A person bends over in order to become small, to protect the own weakness, to hide, to disappear. We can sense the pain of such a person, probably we have experienced it ourselves. If the spirit is haunted, the body trembles. Such a situation is truly a bondage. There are hundreds of ways how our spirit can end up haunted and bound. At the end, it always comes back to the same pattern: Sin binds our soul, sin takes away our freedom.


Of course, this doesn’t mean that every physical sickness is the immediate consequence of one’s personal sins. No. But two things are certain: One, the effects of physical illness mirror the effect of sin - it disables us, weakens us, could even kill us. Two, the burden of physical sickness could easily make us yield to the temptation of despair or self-pity - and thus become an origin for sin. Be it that the origin of an illness is spiritual or physical, both dimensions are always in play, both dimensions need healing.

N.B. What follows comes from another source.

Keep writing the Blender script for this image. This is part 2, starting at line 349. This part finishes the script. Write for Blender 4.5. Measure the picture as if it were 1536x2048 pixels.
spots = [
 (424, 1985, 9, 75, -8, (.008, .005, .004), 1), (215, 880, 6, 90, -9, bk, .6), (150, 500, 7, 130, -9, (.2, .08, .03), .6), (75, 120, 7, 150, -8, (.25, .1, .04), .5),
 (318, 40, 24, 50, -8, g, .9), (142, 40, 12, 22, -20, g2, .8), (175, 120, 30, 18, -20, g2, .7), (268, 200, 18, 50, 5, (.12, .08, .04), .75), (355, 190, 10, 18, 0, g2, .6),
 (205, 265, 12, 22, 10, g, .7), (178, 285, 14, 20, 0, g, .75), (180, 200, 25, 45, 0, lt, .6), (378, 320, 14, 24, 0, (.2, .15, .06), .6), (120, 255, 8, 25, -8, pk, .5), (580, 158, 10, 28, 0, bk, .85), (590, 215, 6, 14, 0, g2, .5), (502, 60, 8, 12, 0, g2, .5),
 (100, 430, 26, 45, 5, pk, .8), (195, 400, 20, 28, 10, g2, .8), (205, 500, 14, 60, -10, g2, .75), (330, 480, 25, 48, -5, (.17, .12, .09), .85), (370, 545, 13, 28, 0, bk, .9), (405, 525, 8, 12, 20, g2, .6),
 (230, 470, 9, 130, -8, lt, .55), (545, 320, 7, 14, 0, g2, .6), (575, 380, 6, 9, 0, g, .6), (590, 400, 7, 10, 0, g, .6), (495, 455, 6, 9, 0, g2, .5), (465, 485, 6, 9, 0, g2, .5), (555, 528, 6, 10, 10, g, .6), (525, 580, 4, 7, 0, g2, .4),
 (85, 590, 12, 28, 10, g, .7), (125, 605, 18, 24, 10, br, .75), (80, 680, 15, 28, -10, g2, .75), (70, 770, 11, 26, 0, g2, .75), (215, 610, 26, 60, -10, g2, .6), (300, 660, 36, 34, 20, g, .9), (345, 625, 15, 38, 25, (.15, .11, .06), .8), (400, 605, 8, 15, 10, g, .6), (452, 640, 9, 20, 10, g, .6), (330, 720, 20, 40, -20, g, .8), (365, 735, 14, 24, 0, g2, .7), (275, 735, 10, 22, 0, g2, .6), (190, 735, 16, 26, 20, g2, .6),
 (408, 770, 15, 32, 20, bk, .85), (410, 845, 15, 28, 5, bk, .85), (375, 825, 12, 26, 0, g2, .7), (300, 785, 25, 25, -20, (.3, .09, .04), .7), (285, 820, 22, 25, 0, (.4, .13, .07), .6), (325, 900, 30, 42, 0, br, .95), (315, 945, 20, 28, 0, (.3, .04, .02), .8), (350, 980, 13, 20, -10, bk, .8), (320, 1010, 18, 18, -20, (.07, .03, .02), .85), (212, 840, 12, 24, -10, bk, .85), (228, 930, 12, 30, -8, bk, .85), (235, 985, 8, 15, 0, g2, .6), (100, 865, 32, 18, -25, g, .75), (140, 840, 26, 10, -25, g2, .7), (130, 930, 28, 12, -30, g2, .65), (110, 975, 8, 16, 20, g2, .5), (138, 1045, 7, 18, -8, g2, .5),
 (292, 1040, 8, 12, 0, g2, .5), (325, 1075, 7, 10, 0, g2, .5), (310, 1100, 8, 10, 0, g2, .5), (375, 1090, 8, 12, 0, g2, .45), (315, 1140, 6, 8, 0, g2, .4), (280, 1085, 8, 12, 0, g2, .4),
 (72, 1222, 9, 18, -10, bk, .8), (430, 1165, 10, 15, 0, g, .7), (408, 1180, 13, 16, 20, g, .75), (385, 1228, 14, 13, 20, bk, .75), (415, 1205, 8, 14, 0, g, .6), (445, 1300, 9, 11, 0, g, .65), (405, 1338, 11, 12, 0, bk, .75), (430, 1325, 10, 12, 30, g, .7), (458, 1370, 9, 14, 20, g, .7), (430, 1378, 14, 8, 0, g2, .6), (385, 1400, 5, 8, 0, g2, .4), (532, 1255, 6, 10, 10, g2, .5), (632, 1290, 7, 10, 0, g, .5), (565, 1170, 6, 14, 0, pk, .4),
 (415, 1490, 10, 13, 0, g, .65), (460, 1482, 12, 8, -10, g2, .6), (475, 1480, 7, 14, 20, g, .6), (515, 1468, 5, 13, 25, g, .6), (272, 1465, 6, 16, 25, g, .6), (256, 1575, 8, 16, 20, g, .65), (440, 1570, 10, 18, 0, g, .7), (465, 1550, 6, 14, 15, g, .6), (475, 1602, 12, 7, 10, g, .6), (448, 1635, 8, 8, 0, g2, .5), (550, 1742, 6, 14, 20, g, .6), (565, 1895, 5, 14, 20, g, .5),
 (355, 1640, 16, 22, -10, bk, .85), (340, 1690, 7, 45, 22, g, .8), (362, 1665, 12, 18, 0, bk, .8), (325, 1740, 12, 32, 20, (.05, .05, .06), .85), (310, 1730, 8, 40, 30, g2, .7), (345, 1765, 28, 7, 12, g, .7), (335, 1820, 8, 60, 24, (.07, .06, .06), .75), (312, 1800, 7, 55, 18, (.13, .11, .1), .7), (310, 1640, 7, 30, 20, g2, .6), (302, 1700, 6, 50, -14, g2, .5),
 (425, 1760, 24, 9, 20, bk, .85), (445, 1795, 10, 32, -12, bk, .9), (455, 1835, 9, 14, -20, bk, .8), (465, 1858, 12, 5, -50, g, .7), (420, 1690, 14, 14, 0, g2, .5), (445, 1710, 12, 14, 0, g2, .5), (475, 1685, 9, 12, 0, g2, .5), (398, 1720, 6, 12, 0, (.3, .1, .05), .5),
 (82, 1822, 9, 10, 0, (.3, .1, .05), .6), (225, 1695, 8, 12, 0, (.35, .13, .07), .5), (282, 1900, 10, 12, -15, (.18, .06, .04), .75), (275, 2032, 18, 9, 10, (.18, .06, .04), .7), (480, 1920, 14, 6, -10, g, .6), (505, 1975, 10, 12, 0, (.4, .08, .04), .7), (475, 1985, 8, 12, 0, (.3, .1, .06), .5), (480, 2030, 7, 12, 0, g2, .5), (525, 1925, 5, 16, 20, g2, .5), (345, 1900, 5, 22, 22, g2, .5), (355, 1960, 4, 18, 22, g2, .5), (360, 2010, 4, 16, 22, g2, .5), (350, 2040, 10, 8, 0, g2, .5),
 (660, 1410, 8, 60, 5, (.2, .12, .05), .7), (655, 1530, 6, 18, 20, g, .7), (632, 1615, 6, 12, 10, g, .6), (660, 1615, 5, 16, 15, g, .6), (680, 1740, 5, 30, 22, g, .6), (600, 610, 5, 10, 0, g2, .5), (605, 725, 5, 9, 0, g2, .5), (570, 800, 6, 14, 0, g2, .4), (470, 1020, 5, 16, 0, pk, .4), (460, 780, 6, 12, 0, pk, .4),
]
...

This is why Luke can speak without a doubt of a spirit binding that poor woman. More than only the primitive concept of a demoniac origin of all inexplicable phenomena of nature, he presents a true vision of us human beings and of how we suffer. Of course this woman was suffering spiritually! Everyone of us can experience that truth. Drifting into your day bent over is simply different from facing it with your head held high.

Drifting into your day bent over is simply different from facing it with your head held high

In some cases, it is enough to remind ourselves of that, to then lift our forehead into the light and to step out of the vortex of egotism. But in other cases, we find ourselves drowning and incapable of dragging ourselves out of the swamp by our own hair. “When Jesus saw [that], he called to her and said, ‘Woman, you are set free of your infirmity.’” Once the Lord steps into your day, glory dawns. He is the cause of freedom, He is the guarantee of life, He is what makes us happy in body and soul.

You want to be free. Jesus laid His hands on you more than once and enabled you to walk erect. Thank Him and glorify Him. Still, this world is confusing. There is a gravity to life which makes us bend down little by little if when left to ourselves. There are most likely elements right now in your life that are still haunted and somehow bound. In Christ’s sacraments, He offers us to recover our dignity time and again, healing us, freeing us, straightening us. Bring it all before Him, because you want to be free!